Onun için bölgede çok önemli yaşamsal ve ekonomik riskler ve zararlar oluşturan bu tür olaylar yıllardır devam etmektedir.

Devlet yetkilileri tarafından  her afetten sonra konuşulan "YARALARI" saracağız ifadesi kullanıla kullanıla yıpratılarak neredeyse kelime sözlük anlamınıda yitirecek aşamaya gelmiştir.

Bu anlamda Trabzon'da yapılan yağış analizlerinde (Beş dakika içinde) 1960,1965,1975 ,1980 ve 2000 yıllarında ve yine (24 saatte) en fazla yağış 1970 ve 1990 yıllarında 100mm'nin üzerine çıkmıştır.

Trabzonla ilgili geçmişten günümüze kadar uzanan yıllar içerisinde bu coğrafyanın çok risk yaşadığı can ve mal kayıplarıda ortada olduğu halde önlem anlamında hangi strateji ve projeksiyonlar hayata geçirilmiştir.

Öyle anlaşılmaktadır ki yetkililere felaket döneminde kurtarıcı olarak yara sarma kavramı ile olayı geçiştirme gibi kolaycılık varken sair zamanlarda yerlerinden kıpırtamamaktadırlar.

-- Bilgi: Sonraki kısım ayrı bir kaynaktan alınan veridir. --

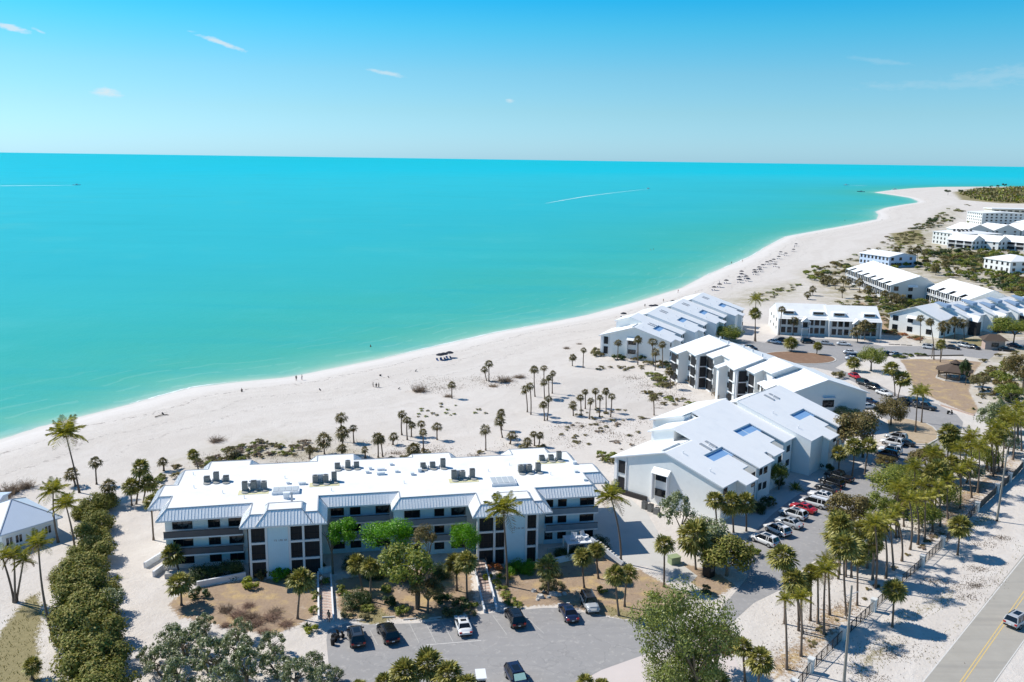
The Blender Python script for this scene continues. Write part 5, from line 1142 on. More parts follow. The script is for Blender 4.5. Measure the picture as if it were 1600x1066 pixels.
for q, l in (((764, 596, 764, 568, 8), 'taller palm of the lone pair near the pale dune brush on the beach'), ((760, 595, 757, 577, 7), 'shorter palm of the lone pair near the pale dune brush on the beach'),
             ((706, 622.5, 706, 601, 7), 'single dark palm on the beach beside low driftwood'), ((894.5, 572, 895, 558, 7), 'short palm on the beach, left of the two standing apart'), ((911, 575, 912, 547, 6), 'taller palm on the beach, right of the two standing apart'),
             ((1022, 649, 1021, 620, 9), 'lone palm beside the ripple marked sand and the near sawtooth building'), ((362, 716, 362, 708, 14), 'bushy low palm behind the left part of the long roof'), ((646, 712, 646, 702, 14), 'bushy low palm in scrub behind the middle of the long roof')):
    fan_palm(*q, l, G3, thin=True)
# right hand grove
G4 = 'palms along the roadside fence'
for q, l in (((1087, 890, 1084, 838, 30), 'broad yellow green palm clump beside the dark metal bin'), ((1120, 832, 1117, 782, 16), 'fan palm left of three against the pale gable wall'), ((1146, 832, 1142, 786, 20), 'fan palm middle of three against the pale gable wall'), ((1166, 830, 1164, 786, 18), 'fan palm right of three against the pale gable wall'),
             ((1164, 1066, 1160, 1010, 18), 'fan palm at the bottom edge right of the big leafy tree, left one'), ((1182, 1080, 1188, 1032, 24), 'fan palm at the bottom edge right of the big leafy tree, right one'), ((1128, 1110, 1123, 1066, 20), 'palm crown cut by the bottom edge in front of the big leafy tree'),
             ((1226, 975, 1222, 870, 24), 'tall fan palm at the bend of the access road'), ((1254, 990, 1240, 905, 22), 'yellowish fan palm right of the access road bend'), ((1266, 970, 1267, 895, 15), 'thin dark palm behind the yellowish palms at the road bend'),
             ((1322, 962, 1318, 852, 26), 'lush fan palm with a long bare trunk at the right of the asphalt'), ((1339, 946, 1340, 868, 18), 'shorter palm directly right of the lush long trunked palm'), ((1311, 880, 1308, 835, 24), 'low bright palm clump at the edge of the asphalt'), ((1342, 885, 1340, 830, 20), 'bright palm clump right of the asphalt, behind the lush palm'),
             ((1394, 980, 1397, 923, 20), 'lone round fan palm right of the roadside fence'), ((1496, 867.5, 1500, 822, 20), 'lone fan palm between the fence and the white sandy verge'),
             ((1310, 740, 1311, 708, 14), 'fan palm left of three in front of the villa stairs'), ((1331, 745, 1334, 698, 16), 'fan palm middle of three in front of the villa stairs'), ((1351, 741, 1357, 696, 15), 'fan palm right of three in front of the villa stairs')):
    fan_palm(*q, l, G4)
series([(1229, 1046, 1227, 938, 16), (1251, 1025, 1252, 935, 20), (1287.5, 991, 1290, 893, 22)], lambda a, b, c, d, e, lab, grp: coconut_palm(a, b, c, d, e, lab, grp, fronds=17), 'slender coconut palm near the bottom of the fence line, %s of three', G4)
series([(1367.5, 919, 1367, 820, 25), (1384, 904, 1381, 820, 19), (1396, 891, 1391, 812, 18), (1409, 877, 1399, 800, 18), (1412, 823, 1412, 790, 10), (1422, 859, 1421, 782, 17)], lambda a, b, c, d, e, lab, grp: coconut_palm(a, b, c, d, e, lab, grp, fronds=15), 'coconut palm in the nearer thicket left of the fence, %s', G4)
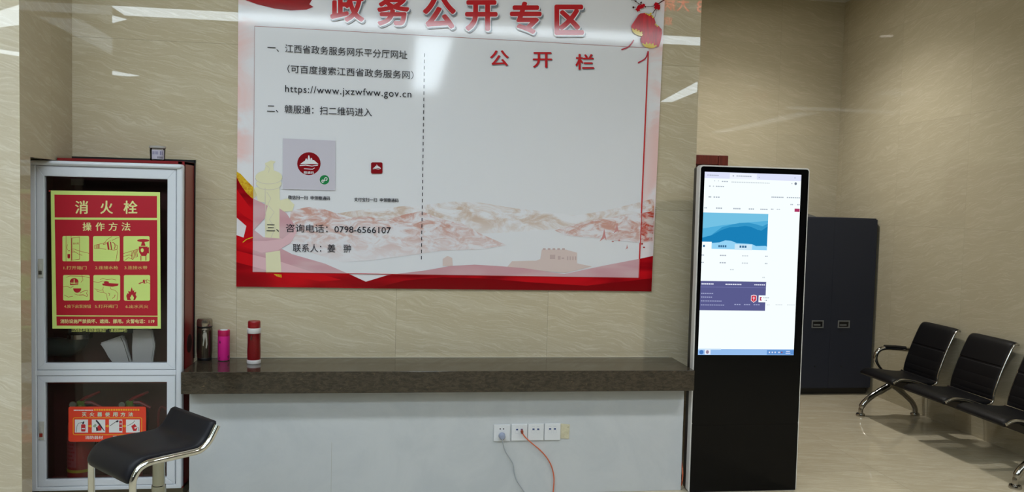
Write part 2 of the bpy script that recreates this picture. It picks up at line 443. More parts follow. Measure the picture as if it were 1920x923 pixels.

Bu bağlamda; 20 Haziran 1990 tarihinde Trabzon ve çevresinde etkili olan ve 57 vatandaşımızın ölümüne sebep olan yağış felaketinin afet bölgesindeki günlük maksimum yağışlar bilindiği halde 20 Eylül 2024 Cuma gecesi meydana gelen ve Of, Sürmene, Araklı, Arsin ve Yomra ilçelerinde yüksek debili yağış mal ve can (Sürmene ilçesinde bir vatanşın kaybolması ve hayatını kaybetmesi) ve kayıplarına sebep olmuştur.

1990 yılından bu zamana kadar geçen 34 yıl içerisinde meterolojik uyarılar hariç hangi önlemler alınmış ve olası riskler önlenmiş veya enaz tahribatla atlatılmıştır.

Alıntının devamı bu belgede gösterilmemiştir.